Unicef UK explain how young people can make their voices heard

11 Nov 2019

7 mins
Young People Protesting
Young People Protesting

We were delighted to be joined by Jessica Bool of Unicef UK at our recent Into Film Festival launch screening of climate change documentary 2040. Bool took part in a Q&A after the film, along with 2040 director Damon Gameau, speaking to the young audience - which numbered close to 10,000 since the Q&A was satellite linked to cinemas across the UK - about the rights they have, and ways they can get their voices heard, as young people are becoming ever-more involved in campaigns, protests and standing up for their planet and themselves.

Below, Bool explains further what 'the rights of the child' are, and how Unicef UK can help young people take action on the issues that matter to them.

The saying we all know well, "children should be seen and not heard". The old adage, "you'll understand when you're older". A throw-away statement like: "you're just a kid". These are phrases we've all heard, or thought, or maybe even said at one time or another. But kids, children and young people all over the world are changing things and forcing their parents and teachers, the media and even politicians to sit up and pay attention.

It is not just Greta Thunberg, but young people across the globe with first-hand experience of the catastrophic effects of climate change who are demanding that we sit up and pay attention to the impending crisis our planet faces:

In the UK, thousands of children and young people have turned up to protest and join the global youth-led movement demanding we take their voices on climate change seriously and act now. But they are also speaking up, starting campaigns and taking part in public debates on knife crime, body shaming, period poverty, and human rights.

This November marks the 30th anniversary of the UN Convention on the Rights of the Child - a landmark moment when leaders the world over agreed the rights of all children. Since then, the treaty has been ratified by nearly every country in the world and in doing this, governments have taken on a legally binding obligation to respect, protect and promote children's rights. The Convention forms the basis of all Unicef's work, both in the UK and overseas, and although it may sound like an abstract document, at its heart it is a simple promise to every child. It says that every child is entitled to an education, to a clean and safe place to live, to enough to eat, protection from harm, and to have their voices and views heard and taken seriously.

Children often have the answers adults can't find and enabling young people to understand the impact of decisions being made now on their futures is critical. At Unicef UK we know that teaching children about their rights and how they can call on those responsible for ensuring they are met leads young people to feel more engaged with their local community, their education and the global agenda. Moreover, discussing the issues we're all facing today helps young people to develop skills such as critical thinking, communication and organisation, and encourages confidence.

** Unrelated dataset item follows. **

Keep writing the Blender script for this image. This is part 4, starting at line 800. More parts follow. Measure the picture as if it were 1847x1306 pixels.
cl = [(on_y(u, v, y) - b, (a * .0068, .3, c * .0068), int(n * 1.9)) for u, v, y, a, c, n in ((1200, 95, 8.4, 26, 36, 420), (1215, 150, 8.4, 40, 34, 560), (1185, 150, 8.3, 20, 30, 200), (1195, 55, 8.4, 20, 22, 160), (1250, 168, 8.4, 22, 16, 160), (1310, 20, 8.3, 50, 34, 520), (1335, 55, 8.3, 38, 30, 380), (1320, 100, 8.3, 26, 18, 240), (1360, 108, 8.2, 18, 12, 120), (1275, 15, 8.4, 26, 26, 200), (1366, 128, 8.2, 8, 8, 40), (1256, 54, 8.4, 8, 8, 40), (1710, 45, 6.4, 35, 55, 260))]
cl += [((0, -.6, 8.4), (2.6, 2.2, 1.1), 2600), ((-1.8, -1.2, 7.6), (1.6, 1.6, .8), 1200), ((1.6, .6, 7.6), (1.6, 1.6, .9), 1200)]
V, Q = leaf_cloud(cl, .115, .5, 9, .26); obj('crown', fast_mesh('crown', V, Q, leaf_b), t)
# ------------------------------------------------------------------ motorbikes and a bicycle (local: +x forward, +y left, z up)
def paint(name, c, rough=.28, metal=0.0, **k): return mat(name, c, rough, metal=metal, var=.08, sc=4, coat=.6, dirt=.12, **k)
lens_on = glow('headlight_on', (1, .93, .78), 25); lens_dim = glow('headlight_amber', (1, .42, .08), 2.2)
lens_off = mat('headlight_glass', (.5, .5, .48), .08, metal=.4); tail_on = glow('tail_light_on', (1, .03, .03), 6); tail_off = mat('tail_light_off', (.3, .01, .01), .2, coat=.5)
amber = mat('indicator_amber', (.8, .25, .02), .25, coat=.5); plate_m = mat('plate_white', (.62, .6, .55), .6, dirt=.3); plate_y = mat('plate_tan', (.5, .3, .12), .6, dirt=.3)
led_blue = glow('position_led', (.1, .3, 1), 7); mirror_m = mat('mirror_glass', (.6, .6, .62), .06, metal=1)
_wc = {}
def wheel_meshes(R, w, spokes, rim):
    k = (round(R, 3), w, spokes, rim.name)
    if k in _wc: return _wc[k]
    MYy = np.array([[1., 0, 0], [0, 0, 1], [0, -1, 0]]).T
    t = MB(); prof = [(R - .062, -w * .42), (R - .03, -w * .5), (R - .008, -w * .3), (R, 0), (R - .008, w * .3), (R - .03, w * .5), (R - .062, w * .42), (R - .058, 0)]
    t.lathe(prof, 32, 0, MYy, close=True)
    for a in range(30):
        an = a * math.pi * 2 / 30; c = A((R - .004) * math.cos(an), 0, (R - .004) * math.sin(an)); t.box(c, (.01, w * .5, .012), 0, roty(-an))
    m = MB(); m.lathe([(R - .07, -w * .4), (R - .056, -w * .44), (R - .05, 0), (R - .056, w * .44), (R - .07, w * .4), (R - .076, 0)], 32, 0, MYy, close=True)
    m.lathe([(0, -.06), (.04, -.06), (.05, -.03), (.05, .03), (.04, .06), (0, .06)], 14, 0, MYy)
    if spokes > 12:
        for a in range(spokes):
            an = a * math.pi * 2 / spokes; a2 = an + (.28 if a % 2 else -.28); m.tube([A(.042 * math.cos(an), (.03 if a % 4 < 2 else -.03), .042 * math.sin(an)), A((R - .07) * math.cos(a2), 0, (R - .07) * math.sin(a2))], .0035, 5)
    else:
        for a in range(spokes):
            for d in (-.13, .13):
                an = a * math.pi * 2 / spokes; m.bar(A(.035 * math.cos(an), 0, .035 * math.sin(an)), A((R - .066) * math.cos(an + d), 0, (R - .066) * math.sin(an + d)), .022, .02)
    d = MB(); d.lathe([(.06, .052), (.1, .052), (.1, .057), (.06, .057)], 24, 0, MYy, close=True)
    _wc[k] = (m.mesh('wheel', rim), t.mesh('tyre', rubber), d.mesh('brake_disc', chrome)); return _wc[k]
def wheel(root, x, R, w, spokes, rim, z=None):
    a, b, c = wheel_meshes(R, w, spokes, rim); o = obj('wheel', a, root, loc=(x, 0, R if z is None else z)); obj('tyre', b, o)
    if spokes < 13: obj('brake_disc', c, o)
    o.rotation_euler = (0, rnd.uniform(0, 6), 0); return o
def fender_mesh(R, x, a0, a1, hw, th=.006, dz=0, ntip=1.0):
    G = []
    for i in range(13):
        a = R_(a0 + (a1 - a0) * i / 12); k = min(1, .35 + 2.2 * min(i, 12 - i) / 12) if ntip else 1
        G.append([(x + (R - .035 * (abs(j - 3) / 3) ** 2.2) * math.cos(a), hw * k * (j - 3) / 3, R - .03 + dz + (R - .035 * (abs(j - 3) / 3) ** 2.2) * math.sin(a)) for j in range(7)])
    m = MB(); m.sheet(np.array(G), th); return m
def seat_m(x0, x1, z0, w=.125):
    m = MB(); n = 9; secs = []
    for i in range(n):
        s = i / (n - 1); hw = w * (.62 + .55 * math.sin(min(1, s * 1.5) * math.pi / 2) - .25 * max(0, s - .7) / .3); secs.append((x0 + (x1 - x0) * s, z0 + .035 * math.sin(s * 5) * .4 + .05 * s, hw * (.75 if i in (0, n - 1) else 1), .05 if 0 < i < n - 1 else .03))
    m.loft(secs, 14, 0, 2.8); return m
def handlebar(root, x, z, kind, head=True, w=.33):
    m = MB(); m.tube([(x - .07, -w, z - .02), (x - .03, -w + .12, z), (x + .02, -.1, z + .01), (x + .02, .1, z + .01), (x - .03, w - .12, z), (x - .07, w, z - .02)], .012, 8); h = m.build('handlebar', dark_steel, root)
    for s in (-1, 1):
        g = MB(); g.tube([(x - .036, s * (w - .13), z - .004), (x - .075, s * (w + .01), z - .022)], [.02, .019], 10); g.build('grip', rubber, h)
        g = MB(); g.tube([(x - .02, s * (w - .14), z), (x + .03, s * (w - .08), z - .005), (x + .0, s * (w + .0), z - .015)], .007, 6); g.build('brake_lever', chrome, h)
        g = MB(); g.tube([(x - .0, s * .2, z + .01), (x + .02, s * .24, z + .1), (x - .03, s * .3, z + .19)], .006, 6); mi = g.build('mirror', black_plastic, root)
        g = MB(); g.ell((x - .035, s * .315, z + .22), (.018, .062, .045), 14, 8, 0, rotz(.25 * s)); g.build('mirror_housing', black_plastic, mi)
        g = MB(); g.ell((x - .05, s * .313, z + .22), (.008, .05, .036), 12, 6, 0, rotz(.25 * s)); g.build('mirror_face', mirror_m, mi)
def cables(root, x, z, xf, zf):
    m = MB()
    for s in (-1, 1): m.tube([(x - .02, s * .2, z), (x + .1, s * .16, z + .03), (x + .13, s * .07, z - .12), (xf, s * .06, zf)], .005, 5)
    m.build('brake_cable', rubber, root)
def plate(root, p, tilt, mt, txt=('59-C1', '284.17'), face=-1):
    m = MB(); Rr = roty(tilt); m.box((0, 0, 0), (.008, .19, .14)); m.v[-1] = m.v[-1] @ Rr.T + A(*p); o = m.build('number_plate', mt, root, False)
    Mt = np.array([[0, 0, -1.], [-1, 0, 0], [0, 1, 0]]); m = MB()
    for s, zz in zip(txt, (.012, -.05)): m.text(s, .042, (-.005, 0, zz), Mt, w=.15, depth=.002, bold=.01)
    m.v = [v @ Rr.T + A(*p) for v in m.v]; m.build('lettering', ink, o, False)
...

However, finding ways to dedicate already stretched resources to encourage youth-led advocacy in schools and youth clubs, and feel confident and responsible in doing so, can be difficult. At Unicef UK we've tried to remove some of the barriers and create entry points for those new to child rights and campaigning:

  • Use the UN Convention on the Rights of the Child and the articles it affords all children, everywhere, e.g. article 12 of the Convention states that children have a right to have their voices heard and taken seriously on matters that affect them.

Now is the time to harness the passion and energy the climate change movement has created and empower children to use their voice effectively.

In some ways, childhood in 1989 looked very different to the lives of children and young people today, so at Unicef UK we're using this moment to ask children and young people in the UK what child rights issues need the attention of our decision makers now. We hope this year's resources will help young people show decision makers where their attention is needed, whether it's children's right to play, to family life or anything else outlined in the UN Convention on the Rights of the Child.